Homotopy: In the loosest sense, two continuous mappings $f$ and $g:X \to Y$ are homotopic if there exists a continuous mapping $H:X \times [0, 1] \to Y$ such that $H(x, 0) = f(x)$ and $H(x, 1) = g(x)$ for all $x$ in $X$.

(For technical reasons, it's usually desirable to fix a "basepoint" in each topological space and to assume all mappings send basepoints to basepoints, or in fancy terms to work in the category of pointed spaces. Since the aim here is merely to formalize qualitative descriptions of topology for posterity, we'll ignore basepoints.)

Isotopy: Along the lines of Paul Frost's comment, we can combine these two concepts. First, we say a mapping $f:X \to Y$ is an embedding if $f$ is a homeomorphism onto its image, i.e., an injective mapping with continuous inverse.

If $f$ and $g:X \to Y$ are embeddings, we say $f$ and $g$ are isotopic, or homotopic through embeddings, if there exists a homotopy $H:X \times [0, 1] \to Y$ such that for each $t$ with $0 \leq t \leq 1$, the mapping $H_{t} = H( \cdot, t):X \to Y$ is an embedding.

---

Let's see how these concepts differ.

1. The identity mapping $I_{X}:X \to X$ is a homeomorphism. Every mapping $f:X \to Y$ is homotopic to itself. Every embedding $f:X \to Y$ is isotopic to itself. A non-embedding $f:X \to Y$ is not isotopic to anything, because the definition above makes no sense for non-embeddings.

2. Any two mappings $f$, $g:X \to \Reals^{n}$ into a Cartesian space are homotopic (because we are working with "unpointed" spaces). The standard argument is to use the straight line homotopy $$ H(x, t) = (1 - t)f(x) + tg(x) = f(x) + t(g(x) - f(x)), $$ which connects the points $f(x)$ and $g(x)$ by a line segment, and then simultaneously "deforms" along these segments as $t$ runs from $0$ to $1$.

3. Let $X$ denote the unit circle, which we'll represent as the set of points $(x, y) = (\cos\theta, \sin\theta)$ in the Cartesian plane.

• The antipodal mapping $g(x, y) = (-x, -y)$ is a homeomorphism of the circle to itself, hence an embedding. The mapping $$ H((x, y), t) = (x\cos\pi t - y\sin\pi t, x\sin\pi t + y\cos\pi t), $$ which rotates the circle counterclockwise through angle $\pi t$, is an isotopy from the identity to the antipodal mapping.
• The reflection mapping $g(x, y) = (x, -y)$ is a self-homeomorphism of the circle, but turns out not to be homotopic (much less isotopic) to the identity. To prove this, we need some "homotopy invariant" of mappings, some number or other mathematical structure associated to a continuous mapping in a way that homotopic mappings have the same invariant, and so that these mappings have different invariants.
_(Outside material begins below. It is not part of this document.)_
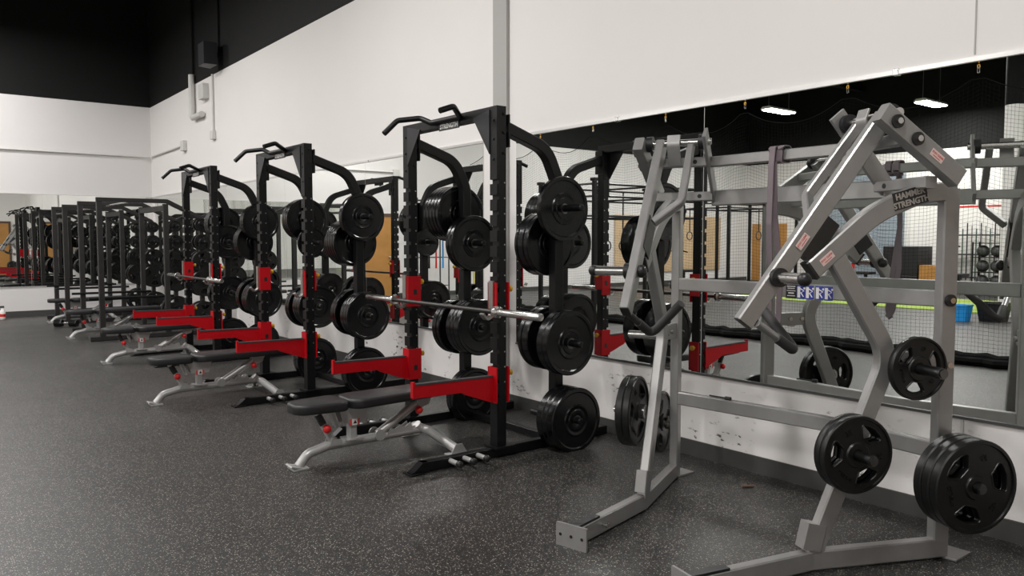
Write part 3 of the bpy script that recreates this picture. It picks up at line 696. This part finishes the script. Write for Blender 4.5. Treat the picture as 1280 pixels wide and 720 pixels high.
# ------------------------------------------------------------------ silver plate-loaded lever machine
MC = 2.305
T = thing('lever_machine', 'silver plate-loaded lever machine with two arms, its seat unit removed', 'gym machine', (3.6, MC, 0))
TI = Matrix.Translation((-3.6, -MC, 0))
PN = Vector((.43, -.903, 0)).normalized()
def half(sgn):
    """sgn -1: half nearest the camera; +1: half next to the racks"""
    def W(x, d, z): return Vector((x - 3.6, sgn * d, z))
    n = Vector((-.43, sgn * .903, 0)).normalized()      # outward normal of the half's side frame
    fw = Vector((-.903, sgn * -.43, 0)).normalized()   # towards the room inside that frame
    near = sgn < 0; S_ = M['silver']
    R = rect(.05, .08, .006)
    def beam(name, pts, prof=R, r=0, up=n, m=S_, parent=T, nn=6):
        b = bmesh.new(); sweep(b, pts, prof, up=up, r=r, n=nn); return b
    # rear upright and base rail (profile: side axis in plane, up axis = normal)
    RP = rect(.08, .05, .006)
    b = beam('u', [W(3.64, .76, .03), W(3.64, .76, 1.655)], RP); u = build('rear_upright', b, S_, T)
    b = beam('u', [W(3.67, .775, .05), W(3.06, .485, .05), W(2.42, .335, .05)], rect(.05, .085, .006), up=(0, 0, 1)); br = build('base_rail', b, S_, T)
    b = bmesh.new(); p = W(3.70, .79, 0); box(b, p + V(-.05, -.05, 0), p + V(.10, .05, .012), bev=.003); build('foot_plate', b, S_, br)
    e = W(2.42, .335, .055); ed = (W(2.42, .335, 0) - W(3.06, .485, 0)).normalized(); es = Vector((-ed.y, ed.x, 0))
    b = bmesh.new(); sweep(b, [e, e + ed * .012], rect(.17, .11, .003)); build('end_flange', b, S_, br)
    b = bmesh.new()
    for k in (-.06, 0, .06): sweep(b, [e + ed * .0125 + es * k, e + ed * .0135 + es * k], circ(.008, 10))
    build('flange_holes', b, M['ball'], br)
    b = bmesh.new()
    for s in (-1, 1):
        p = e - ed * .22 + es * s * .026; tube(b, [p, p + es * s * .025], .008, n=8); tube(b, [p + es * s * .025, p + es * s * .032], .014, n=8)
    build('rail_bolts', b, M['chrome'], br, smooth=40)
    b = bmesh.new(); sweep(b, [e - ed * .01 + V(0, 0, .041), e - ed * .20 + V(0, 0, .041)], rect(.045, .012, .001)); build('rail_cover', b, M['blackf'], br)
    # oblique front post
    b = beam('fp', [W(3.06, .485, .06), W(3.385, .64, .93), W(3.12, .515, 1.38)], RP, r=[0, .18, 0]); fp = build('front_post', b, S_, T, smooth=35)
    b = bmesh.new(); sweep(b, [W(3.05, .48, .10) + n * .0, W(3.075, .49, .21)], rect(.095, .06, .004), up=n); build('post_socket', b, S_, fp)
    # curved top arm with logo
    b = beam('ca', [W(3.66, .77, 1.645), W(3.50, .692, 1.63), W(3.30, .60, 1.545), W(3.03, .475, 1.305)], rect(.085, .05, .006), r=[0, .5, .6, 0], nn=8); ca = build('curved_arm', b, S_, T, smooth=35)
    ex = W(3.03, .475, 1.305); dd = (ex - W(3.30, .60, 1.545)).normalized()
    b = bmesh.new(); sweep(b, [ex - dd * .001, ex + dd * .012], rect(.088, .053, .004), up=n); build('end_cap', b, M['ball'], ca)
    # bracket with horn between the post and upright
    b = bmesh.new(); sweep(b, [W(3.38, .64, .90), W(3.64, .76, .90)], rect(.085, .02, .003), up=n); br2 = build('post_bracket', b, S_, T)
    for t_ in (.15, .45):
        p = W(3.38 + .26 * t_, .64 + .12 * t_, .90)
        b = bmesh.new(); tube(b, [p - n * .025, p + n * .025], .013, n=10); build('bracket_bolt', b, M['chrome'], br2, smooth=40)
    b = bmesh.new(); tube(b, [W(3.64, .76, .88) + n * .025, W(3.64, .76, .88) + n * .045], .014, n=10); build('bracket_bolt', b, M['chrome'], br2, smooth=40)
    hs = []
    for (x, d, z, L_) in ((3.46, .68, .88, .20), (3.17, .545, .535 if near else .50, .20 if near else .17), (3.64, .77, .385 if near else .33, .205 if near else .12)):
        p = W(x, d, z) + n * .02; q = p + n * L_; p0 = p
        b = bmesh.new(); tube(b, [p, q], .0235, n=20, up=(0, 0, 1)); tube(b, [p, p + n * .03], .04, n=20); tube(b, [q, q + n * .006], .019, n=20)
        build('weight_horn', b, M['hub'] if near else M['chrome'], T, smooth=35); hs.append(p + V(3.6, MC, 0))
    # lever arm: main tube, inner tube
    lt, lb = W(3.33, .62, 1.955), W(2.76, .335, 1.085)
    b = beam('lv', [lt, lb], rect(.078, .047, .006)); lv = build('lever_arm', b, S_, T)
    d1 = (lb - lt).normalized()
    b = bmesh.new(); sweep(b, [lb - d1 * .001, lb + d1 * .004], rect(.07, .044, .003), up=n); build('open_end', b, M['ball'], lv)
    b = bmesh.new(); sweep(b, [W(3.40, .47, 1.945), W(3.185, .355, 1.625), W(3.07, .44, 1.52)], rect(.045, .035, .005), up=n, r=.05, n=5); build('inner_lever_tube', b, S_, lv, smooth=35)
    # short curved bearing link on the shaft, bearings
    pvA, pvB = W(3.26, .72, 1.955), W(3.44, .37, 1.955)
    b = bmesh.new(); tube(b, [pvA, pvB], .019, n=14); build('pivot_shaft', b, M['chrome'], T, smooth=40)
    ax = (pvB - pvA).normalized()
    for t_ in (.045, .33):
        b = bmesh.new(); p = pvA + ax * t_; tube(b, [p, p + ax * .035], .042, n=18); build('pivot_bearing', b, M['blackf'], T, smooth=40)
    b = bmesh.new(); c0 = pvA + ax * .20
    sweep(b, [c0 + V(0, 0, .04) + fw * .025, c0 + fw * .042 - V(0, 0, .01), c0 - V(0, 0, .12) - fw * .0], rect(.010, .07, .002), up=n, r=.05, n=6); build('bearing_strap', b, S_, lv, smooth=40)
    # outer link beam and inner flange
    ol0, ol1 = W(3.20, .67, 1.955), W(3.55, .83, 1.69)
    b = beam('ol', [ol0, ol1], rect(.085, .055, .005)); ol = build('outer_link', b, S_, T)
    dl = (ol1 - ol0).normalized()
    for t_ in (.07, .19):
        b = bmesh.new(); p = ol0 + dl * t_ + n * .028; tube(b, [p, p + n * .010], .028, n=18); build('bolt_washer', b, M['ball'], ol, smooth=40)
        b = bmesh.new(); p = ol0 + dl * t_ + n * .036; tube(b, [p, p + n * .014], .013, n=8); build('bolt_head', b, M['chrome'], ol, smooth=40)
    f0, f1 = W(3.385, .37, 2.0), W(3.645, .495, 1.65)
    b = bmesh.new(); sweep(b, [f0, f1], rect(.085, .018, .003), up=n); fl = build('inner_flange', b, S_, T)
    for (z, t_) in ((1.855, .40), (1.675, .80)):
        p = f0.lerp(f1, t_); p.z = z; q = p + n * (.36 if z > 1.8 else .33) ; q.x -= .0
        b = bmesh.new(); sweep(b, [p + fw * .0, q], rect(.055, .05, .004)); tt = build('short_crosspiece', b, S_, T)
        b = bmesh.new(); r0 = p + n * .07 + fw * .026
        tube(b, [r0, r0 + fw * .003], .012, n=10); build('bolt_hole', b, M['ball'], tt)
    # rubber bumper between lever and curved arm
    c0 = W(2.985, .452, 1.375) if 0 else (W(3.06, .485, 1.50) + W(3.125, .515, 1.42)) * .5
    b = bmesh.new(); pd = Vector((d1.z, 0, 0)); ip = n.cross(d1).normalized()
    mid = W(3.045, .475, 1.445); sweep(b, [mid - d1 * .10, mid + d1 * .10], rect(.125, .05, .006), up=n); build('rubber_bumper', b, M['ball'], ca)
    # horn on the lever with rubber ball
    hp = W(2.885, .40, 1.275); hz = 1
    b = bmesh.new(); tube(b, [hp, hp + n * .20], .024, n=20); h_ = build('lever_horn', b, M['chrome'], lv, smooth=40)
    b = bmesh.new(); tube(b, [hp + n * .018, hp + n * .045], .040, n=20); build('horn_collar', b, M['ball'], h_, smooth=50)
    am = n.to_track_quat('Y', 'Z').to_matrix().to_4x4()
    for nm_, pp, prof in (('ball_end', hp + n * .19, [(0, 0), (.014, .002), (.024, .008), (.028, .018), (.028, .028), (.021, .042), (.010, .048), (0, .05)]),
                          ('ball_stop', hp, [(0, -.065), (.014, -.064), (.026, -.058), (.033, -.045), (.033, -.035), (.025, -.02)])):
        b = bmesh.new(); lathe(b, prof, 'y', (0, 0, 0), 20); b.transform(Matrix.Translation(pp) @ am); build(nm_, b, M['ball'], h_, smooth=50)
    # handle: steel stub then rubber grip
    g0, g1, g2 = W(2.80, .375, 1.085), W(3.035, .415, .945), W(3.05, .235, 1.115)
    b = bmesh.new(); tube(b, [g0, g0.lerp(g1, .5)], .017, n=14); hd = build('handle', b, S_ if near else M['grip'], lv, smooth=40)
    b = bmesh.new(); tube(b, [g0.lerp(g1, .48), g1, g2], .0225, .03, 14); build('rubber_grip', b, M['grip'], hd, smooth=40)
    # stickers
    if near:
        def sticker(p, xd):
            m_ = frame_mtx(p, xd, n.cross(xd) * -1 if False else Vector(xd).cross(n) * -1)
            b = bmesh.new(); pts = [(-.035, -.016), (.035, -.016), (.035, .016), (-.035, .016)]
            A = [b.verts.new(m_ @ Vector((x, y, 0))) for x, y in pts]; Bv = [b.verts.new(m_ @ Vector((x, y, .0012))) for x, y in pts]
            b.faces.new(A); b.faces.new(Bv); [b.faces.new((A[i], A[(i + 1) % 4], Bv[(i + 1) % 4], Bv[i])) for i in range(4)]
            return b, m_
        up_d = -d1
        for (p, par, xd) in ((lt.lerp(lb, .61) + n * .0282, lv, up_d), (W(3.30, .60, 1.545).lerp(ex, .80) + n * .0257, ca, -dd), (ol0 + dl * .31 + n * .0282, ol, dl)):
            b, m_ = sticker(p, xd); s_ = build('sticker', b, M['sticker'], par)
            text_mesh('sticker_lettering', 'STAY CLEAR', .0115, M['stickred'], s_, m_ @ Matrix.Translation((0, .004, .0014)), ext=.0003, bold=.0004)
            b = bmesh.new(); box(b, (-.02, -.0095, .0012), (.02, -.0065, .0018)); b.transform(m_); build('sticker_line', b, M['stickred'], s_)
        lp = W(3.445, .667, 1.612) + n * .0255; xd = (-fw + V(0, 0, .26)).normalized()
        m_ = frame_mtx(lp, xd, n.cross(xd))
        b = bmesh.new(); box(b, (-.085, -.038, 0), (.085, .038, .003));
        for v in b.verts: v.co = m_ @ v.co
        s_ = build('logo_plate', b, M['labelk'], ca)
        text_mesh('logo_lettering', 'HAMMER\nSTRENGTH', .036, M['logo'], s_, m_ @ Matrix.Translation((0, -.002, .0032)), ext=.001, bold=.0012)
    return hs
hn = half(-1); hf = half(1)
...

Doing so is beyond the scope of this answer, but a standard choice is winding number. Intuitively, the identity mapping "winds $+1$ times" (i.e., once counterclockwise) while $g$ winds $-1$ times (once clockwise).
• The inclusion mapping of the circle into the plane $\Reals^{2}$ and the reflection mapping of the circle into the plane are homotopic as mappings into the plane. Indeed, Point 2. above guarantees that any two mappings $f$, $g:X \to \Reals^{2}$ are homotopic. One point is, whether or not two mappings are homotopic depends on the "ambient space" $Y$.
• The trefoil knot, which may be parametrized by $$ G(\theta) = \frac{1}{1 + r_{2}\sin 3t}{(r_{1}\cos2\theta, r_{1}\sin 2\theta, r_{2}\cos 3\theta)},\ r_{1}^{2} + r_{2}^{2} = 1, $$ is the image of an embedding $g$ of the circle into $\Reals^{3}$. (The mapping $G$ is continuous in $\theta$, and injective as a mapping on the circle, since two values of $\theta$ map to the same location if and only if they differ by an integer multiple of $2\pi$. Since the circle is compact, the inverse mapping $g^{-1}$ is continuous.) By Point 2., any two embeddings of the circle into $\Reals^{3}$ are homotopic. Particularly, the mapping $f(x, y) = (x, y, 0)$ and mapping $g$ from the circle to the trefoil are homotopic. It turns out, however, that these mappings are not isotopic. To prove this, we would need an isotopy invariant of mappings that can distinguish the unknot from the trefoil knot.

---

The proper notion of topological equivalence depends on context, and quickly becomes subtle even in situations, such as a plane circle and a trefoil knot, that appear qualitative and simple.

• As topological spaces the circle and the trefoil are homeomorphic. In this sense, the circle and trefoil knot are "topologically equivalent".
• As mappings of the circle into $\Reals^{3}$, the circle and trefoil are homotopic, i.e., "deformable into each other through continuous mappings".
• As embeddings of the circle into $\Reals^{3}$, the circle and trefoil are not isotopic, i.e., "cannot be deformed into each other" through embeddings.